Quali altre funzioni avete pensato di inserire?
Tommaso Principi: Il padiglione nel parco è un innovativo spazio pubblico di produzione artistica e culturale, aperto a tutti e abitato da artisti, imprenditori creativi, ricercatori. Al suo interno sono previste diverse funzioni che da un lato rispondono alle richieste tipiche dettate dalla funzione pubblica del parco (info-point, caffetteria e servizi), dall'altro declinano funzioni culturali e ricreative capaci di generare reddito e rendere il parco in grado di autosostenersi. La struttura ospiterà quindi servizi di "palestra all'aperto", tra cui noleggio bici e attrezzatura sportiva, etc. e una sala per attività indoor (yoga, danza, etc.), un'area polivalente, estremamente flessibile e facilmente riconfigurabile pensata per ospitare incontri, eventi, seminari, laboratori didattici. Un "Art-Lab" che ospita spazi dedicati ad attività miste che variano dalla produzione artistica al co-working. Il giardino pensile è circondato da una terrazza gradonata su tutto il perimetro che diventa la naturale estensione del parco sopra il padiglione.

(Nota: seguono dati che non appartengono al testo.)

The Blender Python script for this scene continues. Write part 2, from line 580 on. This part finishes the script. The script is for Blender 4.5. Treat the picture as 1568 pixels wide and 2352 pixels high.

Ricucire le relazioni con il contesto e dar vita ad un luogo attrattivo, erano le principali richieste espresse nel bando. Come il progetto risponde a queste esigenze?
Paolo Brescia: La nostra proposta per il Parco Centrale si pone la finalità di creare una nuova centralità urbana, capace di valorizzare l'identità di Prato. Come progettisti, la nostra responsabilità è stata quella di configurare il parco come un elemento trainante dell'identità di Prato, creando un luogo di forte integrazione sociale e culturale della città. La nostra proposta è pensata per costituire una nuova porta di accesso alla città, smistando nuovi flussi pedonali e percorrenze tra il centro storico ed i nuovi quartieri. Il progetto intende aggiungere valore all'offerta culturale pratese, senza porsi in alternativa ad essa. Un parco per tutti, aperto 365 giorni, giorno e sera, grazie ad un programma innovativo che, andando oltre allo svolgimento delle funzioni classiche legate al "parco urbano", sia in grado di veicolare l'immagine di "Prato città contemporanea".